I still go back to this book, which was published in 1985. It is a real pioneering wonderful book underpinned by proper academic scholarship. But it is also a great read. It is the sort of book I would have loved to have written myself and I perhaps tried to do it a bit with my recent book.
It also represents a time when Christopher Andrew didn’t have any inside privileged information as he does now [as official historian of MI5]. And it shows just how much you could do because he got it pretty well right, and we are talking about over 25 years ago now. He writes about how the Service built up from the ad hoc nature of the early days in 1909 right through the Second World War when MI5 and MI6 came of age.

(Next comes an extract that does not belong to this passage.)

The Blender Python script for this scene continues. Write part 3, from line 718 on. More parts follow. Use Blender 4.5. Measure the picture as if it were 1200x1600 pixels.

The book has a wonderful mixture of academic rigour and lightness of touch, which is the ideal of how you would want to write from your ivory tower.
How do you think he managed to get it right, given that he didn’t have access to all the information and archives that have come out recently?
I think professionalism, finding evidence from a range of different sources. And then he used them creatively but he didn’t make stuff up. Some journalists tend to populate their books with re-creations and imagine what it would have been like, which may or may not have happened. As historians we can’t do that. And Christopher Andrew has a core professionalism, which means he cannot and does not do that. He writes well enough not to have to do that.